Many other capoeira groups, even those practising less traditionalist styles, started to make widespread use
of terms and imagery associated with Kongo/Angola such as the zebra. In contrast with earlier denigrations,
Bantu and Angola were now reclaimed as positive symbols, metaphors for tradition. In the United States, an
exhibition hosted by the Caribbean Cultural Center in New York in 1991 was an important step in that
direction. Highlighting that ‘Kongo-Angola culture from Central Africa is one of the most dynamic and
pervasive forces in world culture’, its organizers explained:


In the Americas everyone practices some aspects of these Central African traditions in their daily
lives, but without recognizing these activities as having a Kongo-Angola origin. For example, rumba,
tango and samba, to name just three dances, are viewed in their respective countries as national
dances. In reality, these dances should be understood as Central African movement forms shared with
the world through their countries.^80

In recent years, a number of scholars have sought to provide further evidence for these claims, showing the
intensity and complexity of transatlantic links in the African diaspora and more generally the Atlantic
world.^81
With the globalization of capoeira, especially its expansion into the United States, Afrocentric scholars
and militants discovered capoeira as an appropriate tool to foster racial or diasporic consciousness among
African Americans. In fact some militants, (scholars or capoeira adepts) significantly contributed not only to
the diffusion of the more traditionalist capoeira Angola style in the United States, but also participated in
the elaboration of the angoleiro agenda in organizations such as GCAP.

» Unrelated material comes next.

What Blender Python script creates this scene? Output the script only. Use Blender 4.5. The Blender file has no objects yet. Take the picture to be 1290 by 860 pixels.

In its broadest meaning, Afrocentrism stands for ‘an emphasis on shared African origins among all
“black” people, taking a pride in those origins and an interest in African history and culture—or those aspects
of New World cultures seen as representing African “survivals”—and a belief that Eurocentric bias has
blocked or distorted knowledge of Africans and their cultures’.^82 It that respect Afrocentric approaches
provide an important corrective of predominant, Eurocentric views about the African contribution to the
culture of the Americas, and in particular, of the so far hegemonic Brazilian nationalist discourse about
capoeira. Afrocentric interest in transatlantic links for instance contributed to replace capoeira in its wider
context and to rethink anew its relationship with other combat games of the diaspora, usually downplayed
or even completely negated by nationalist discourses that insist on its uniqueness and Brazilian-ness.